Tuesday, 10 January 2023

Enough Already!

Many years ago, the Church of England didn't make much provision for weekday worship on days when nothing very much was going on liturgically, and Anglo-Catholic churches got used to making use of the material provided for their Roman counterparts. Here at Swanvale Halt we've used the 1970 Roman Daily Missal for years (albeit in a post-1970 copy!). Of course I never use the Collects: they are almost always vapid variants on the theme of 'Jesus loves us so may we love him', which is all very well but gets you only so far. I am also used to making on-the-hoof amendments to the texts of the Jerusalem Bible which is what the Daily Missal uses, when those texts seem clunky and awkward.

This morning, though, I opened the Missal before the assembled masses in the Lady Chapel (all four souls) and found my eye and brain confronted by Hebrews 2.5:

He did not appoint angels to be rulers of the world to come, and that world is what we are talking about.

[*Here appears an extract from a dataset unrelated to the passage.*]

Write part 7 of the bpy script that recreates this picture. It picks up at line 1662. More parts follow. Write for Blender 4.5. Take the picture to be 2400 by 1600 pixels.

Now the J.B. tries to improve comprehension of the text by removing any doubt at all about what it might mean, which I suppose is a characteristically Roman approach. But this just reads horrendously. For a second I flailed as I tried to come up with an alternative that both kept the sense of Holy Writ and expressed it in a way which treated the ear less brutally, and failed, and apologised for my failure. By way of comparison, let us turn to The Message, which is the most extreme paraphrastic version of the Bible in general use, and which renders the same verse thus:

God didn't put angels in charge of this business of salvation that we're dealing with here. 

To me this is nowhere near as bad. It does scarcely more violence to the text than the J.B. and at least reads energetically and appealingly within its American idiom. The NRSV which we would use on Sundays says:

Now God did not subject the coming world, about which we are speaking, to angels. 

This is by no means the most elegant of sentences and some people may fight shy of the subordinate clause in the middle. But it is more stately and less banal, and the subordinate clause slows the phrase down, giving the listener the chance to digest what is being said: it comes to rest on the word 'angels' who are the point of the statement and the thought behind it. The verse leads into the discussion of the role of human beings, to whom creation has been subjected, based on the quotation of Psalm 8. It is better in every respect. From now on I think the Missal will remain on its shelf in the vestry.